Boulgarides daha NSU’nun 2011 yılı Kasım ayında kendini açığa çıkarmasının öncesinde, o zamanlar „Döner cinayetleri“ denen cinayet serisi ve Keupstraße’deki çivili bomba saldırısı arasında açık bir bağlantı olduğuna dikkat çeken ve ölümcül bir „Combat 18“ hücresinin varlığı hipotezini ön süren ve yorulmak bilmeden NSU’nun işlediği suçların arka planının açığa çıkarılmasına çabalayan avukat Yavuz Narin’in dur durak bilmez çabalarını özellikle övdü. Ve 2015 yılında ölen ve ölümüne kadar aileyi temsil etmiş olan arkadaşımız ve meslektaşımız Angelika Lex’i de andı.

Boulgarides ailesi sanık Carsten Schultze ile şahsen buluşmuştu:

„Bu hayatımızın en zor ama en duygusal anlarından biriydi.
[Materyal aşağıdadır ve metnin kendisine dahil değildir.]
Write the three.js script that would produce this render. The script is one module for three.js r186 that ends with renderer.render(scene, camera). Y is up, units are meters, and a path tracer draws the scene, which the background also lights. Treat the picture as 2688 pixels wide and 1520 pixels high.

Carsten Schultze, suçların işlenmesindeki rolünden derin bir pişmanlık duyuyor, vicdanı ona cezasının büyük bir kısmını zaten ödetmiş. Haksızlığın bilincinde ve pişmanlık duyuyor. Bunlar, diğer sanıklarda ne kadar ararsak arayalım bulamadığımız nitelikler.“

Aile Carsten Schultze’ye bunu göz önünde bulunduran bir ceza verilmesini diliyordu.

Yvonne Boulgarides kocasını anarak ve geleceğe yönelik bir söz vererek sözlerini noktaladı:

„Kocam küçük kızlarının nasıl kadınlara dönüştüklerini görmeyi, onları evlendirmeyi ne kadar isterdi  biliyorum, torunları doğduğunda ne kadar gurur duyardı. Diğer müdahil dava temsilcilerinin de böylesi bir acı yaşadıklarını biliyorum. 

Zamanı geri döndüremeyeceğimizi de biliyorum. Ama yapabileceğimiz bir şey var, o da soru sormaktan vazgeçmemek. Puzzle parçalarını ortaya bir resim çıkana kadar birleştireceğiz. Sonra diğer herkes de bakmak zorunda kalacak.”

Müdahil davacıların mütalaalarının finalini avukat Yavuz Narin yaptı. Narin sözünü  kısa tutacağını duyurdu:

„Çünkü sözlerim müvekkillerimin seneler boyunca maruz kaldıkları acıyı, şüpheleri ve aşağılamaları anlatmanın yanına bile yaklaşamaz. Babalarının ve kocalarının organize suçlara karıştığının, uyuşturucu veya insan ticareti yaptığının iddia edilmesinin onlara verdiği zararı veya saatler süren sorgulamaların, polisin uydurduğu iddiaların ve iş arkadaşları, sınıf arkadaşları ve komşularının haklarında konuştuklarının onlara neler hissettirmiş olduğunu da gereğince anlatamaz.“

Ama müvekkilleri, Narin’in anlattığına göre bunlara göğüs germişti. Narin bu üç kadına doğrudan hitap ederek şunları dedi:

„Dünya bir anda size sırtını döndü. Ve bu ani yalnızlığınıza rağmen tüm bu yıllar boyunca Theo’nun arkasında durdunuz, ona inandınız ve gerçeğin bir gün gün yüzüne çıkacağına güvendiniz. Her saniye tüm sanıklardan ve hepsi ani bir hafıza kaybına uğramış olan tanıkların hepsinden daha fazla metanet, gurur ve hepsinden önemlisi büyüklük gösterdiniz.  […]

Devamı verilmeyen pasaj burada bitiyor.